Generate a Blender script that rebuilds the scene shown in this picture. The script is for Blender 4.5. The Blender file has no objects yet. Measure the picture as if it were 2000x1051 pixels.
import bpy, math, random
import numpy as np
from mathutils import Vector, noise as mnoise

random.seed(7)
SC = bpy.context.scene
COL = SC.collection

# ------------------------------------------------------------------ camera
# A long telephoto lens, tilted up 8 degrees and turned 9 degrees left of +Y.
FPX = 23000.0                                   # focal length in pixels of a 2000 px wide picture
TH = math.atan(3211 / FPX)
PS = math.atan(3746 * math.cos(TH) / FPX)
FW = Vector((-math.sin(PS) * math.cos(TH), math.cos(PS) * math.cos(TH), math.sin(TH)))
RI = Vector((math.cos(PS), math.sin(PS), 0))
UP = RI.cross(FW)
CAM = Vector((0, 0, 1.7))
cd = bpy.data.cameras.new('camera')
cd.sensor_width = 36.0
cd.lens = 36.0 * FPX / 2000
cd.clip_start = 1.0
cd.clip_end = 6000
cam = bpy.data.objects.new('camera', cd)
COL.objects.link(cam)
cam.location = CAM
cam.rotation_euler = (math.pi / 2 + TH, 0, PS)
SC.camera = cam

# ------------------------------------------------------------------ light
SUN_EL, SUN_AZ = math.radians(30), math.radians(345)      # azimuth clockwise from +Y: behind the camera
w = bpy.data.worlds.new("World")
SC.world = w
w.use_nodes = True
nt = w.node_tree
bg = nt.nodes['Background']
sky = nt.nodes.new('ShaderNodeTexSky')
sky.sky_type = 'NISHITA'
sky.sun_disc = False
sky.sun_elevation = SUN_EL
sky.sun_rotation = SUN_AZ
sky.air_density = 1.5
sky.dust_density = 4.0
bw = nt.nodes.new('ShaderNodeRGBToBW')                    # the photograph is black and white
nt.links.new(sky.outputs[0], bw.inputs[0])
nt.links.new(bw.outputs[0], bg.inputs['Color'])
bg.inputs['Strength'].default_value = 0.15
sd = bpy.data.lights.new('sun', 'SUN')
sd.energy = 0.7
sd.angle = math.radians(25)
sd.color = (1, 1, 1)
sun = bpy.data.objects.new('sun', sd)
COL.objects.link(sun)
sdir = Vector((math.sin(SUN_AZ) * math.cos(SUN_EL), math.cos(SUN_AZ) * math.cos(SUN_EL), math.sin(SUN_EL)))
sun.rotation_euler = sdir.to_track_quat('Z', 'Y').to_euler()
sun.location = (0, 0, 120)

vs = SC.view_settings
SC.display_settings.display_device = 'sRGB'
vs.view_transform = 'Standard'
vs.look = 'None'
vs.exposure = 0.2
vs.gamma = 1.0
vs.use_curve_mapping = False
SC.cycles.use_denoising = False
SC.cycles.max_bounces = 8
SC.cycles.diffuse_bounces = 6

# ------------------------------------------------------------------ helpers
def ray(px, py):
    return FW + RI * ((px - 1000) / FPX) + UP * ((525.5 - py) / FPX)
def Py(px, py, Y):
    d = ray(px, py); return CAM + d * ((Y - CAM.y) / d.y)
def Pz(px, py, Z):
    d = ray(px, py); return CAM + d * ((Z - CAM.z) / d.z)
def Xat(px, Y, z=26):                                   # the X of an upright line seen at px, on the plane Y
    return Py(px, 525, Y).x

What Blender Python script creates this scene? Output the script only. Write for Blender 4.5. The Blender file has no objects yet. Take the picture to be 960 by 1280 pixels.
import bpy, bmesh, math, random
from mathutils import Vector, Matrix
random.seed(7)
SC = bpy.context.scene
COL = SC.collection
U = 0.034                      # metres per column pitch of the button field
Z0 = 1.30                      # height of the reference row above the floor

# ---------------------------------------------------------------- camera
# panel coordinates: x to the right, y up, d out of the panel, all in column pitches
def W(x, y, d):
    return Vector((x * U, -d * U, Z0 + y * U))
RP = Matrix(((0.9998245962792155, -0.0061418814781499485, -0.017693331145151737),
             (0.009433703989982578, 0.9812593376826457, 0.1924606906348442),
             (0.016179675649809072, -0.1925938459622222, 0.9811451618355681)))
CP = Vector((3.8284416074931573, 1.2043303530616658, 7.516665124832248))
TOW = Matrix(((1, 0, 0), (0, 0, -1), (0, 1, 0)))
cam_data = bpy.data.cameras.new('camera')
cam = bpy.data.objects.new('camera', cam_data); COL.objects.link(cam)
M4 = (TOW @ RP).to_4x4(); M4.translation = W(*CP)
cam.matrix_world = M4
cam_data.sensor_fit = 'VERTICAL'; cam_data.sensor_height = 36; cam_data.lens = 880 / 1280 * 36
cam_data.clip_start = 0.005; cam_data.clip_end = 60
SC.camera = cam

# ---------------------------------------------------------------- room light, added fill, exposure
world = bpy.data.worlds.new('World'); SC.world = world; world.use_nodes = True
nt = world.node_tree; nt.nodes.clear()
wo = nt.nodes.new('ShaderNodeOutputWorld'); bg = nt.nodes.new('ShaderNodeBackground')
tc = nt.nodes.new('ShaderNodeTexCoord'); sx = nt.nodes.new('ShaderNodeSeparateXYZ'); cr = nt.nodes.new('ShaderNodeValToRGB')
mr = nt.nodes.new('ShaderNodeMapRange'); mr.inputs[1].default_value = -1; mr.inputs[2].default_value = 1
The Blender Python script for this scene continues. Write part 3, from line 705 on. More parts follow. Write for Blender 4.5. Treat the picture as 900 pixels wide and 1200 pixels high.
__________________________________________________
Problem to solve ▸
Reproduce exactly the lines from the beginning of the entries above up to and including the line that contains "sun.location = (0, 0, 120)".

Finished task ▸
Generate a Blender script that rebuilds the scene shown in this picture. The script is for Blender 4.5. The Blender file has no objects yet. Measure the picture as if it were 2000x1051 pixels.
import bpy, math, random
import numpy as np
from mathutils import Vector, noise as mnoise

random.seed(7)
SC = bpy.context.scene
COL = SC.collection

# ------------------------------------------------------------------ camera
# A long telephoto lens, tilted up 8 degrees and turned 9 degrees left of +Y.
FPX = 23000.0                                   # focal length in pixels of a 2000 px wide picture
TH = math.atan(3211 / FPX)
PS = math.atan(3746 * math.cos(TH) / FPX)
FW = Vector((-math.sin(PS) * math.cos(TH), math.cos(PS) * math.cos(TH), math.sin(TH)))
RI = Vector((math.cos(PS), math.sin(PS), 0))
UP = RI.cross(FW)
CAM = Vector((0, 0, 1.7))
cd = bpy.data.cameras.new('camera')
cd.sensor_width = 36.0
cd.lens = 36.0 * FPX / 2000
cd.clip_start = 1.0
cd.clip_end = 6000
cam = bpy.data.objects.new('camera', cd)
COL.objects.link(cam)
cam.location = CAM
cam.rotation_euler = (math.pi / 2 + TH, 0, PS)
SC.camera = cam

# ------------------------------------------------------------------ light
SUN_EL, SUN_AZ = math.radians(30), math.radians(345)      # azimuth clockwise from +Y: behind the camera
w = bpy.data.worlds.new("World")
SC.world = w
w.use_nodes = True
nt = w.node_tree
bg = nt.nodes['Background']
sky = nt.nodes.new('ShaderNodeTexSky')
sky.sky_type = 'NISHITA'
sky.sun_disc = False
sky.sun_elevation = SUN_EL
sky.sun_rotation = SUN_AZ
sky.air_density = 1.5
sky.dust_density = 4.0
bw = nt.nodes.new('ShaderNodeRGBToBW')                    # the photograph is black and white
nt.links.new(sky.outputs[0], bw.inputs[0])
nt.links.new(bw.outputs[0], bg.inputs['Color'])
bg.inputs['Strength'].default_value = 0.15
sd = bpy.data.lights.new('sun', 'SUN')
sd.energy = 0.7
sd.angle = math.radians(25)
sd.color = (1, 1, 1)
sun = bpy.data.objects.new('sun', sd)
COL.objects.link(sun)
sdir = Vector((math.sin(SUN_AZ) * math.cos(SUN_EL), math.cos(SUN_AZ) * math.cos(SUN_EL), math.sin(SUN_EL)))
sun.rotation_euler = sdir.to_track_quat('Z', 'Y').to_euler()
sun.location = (0, 0, 120)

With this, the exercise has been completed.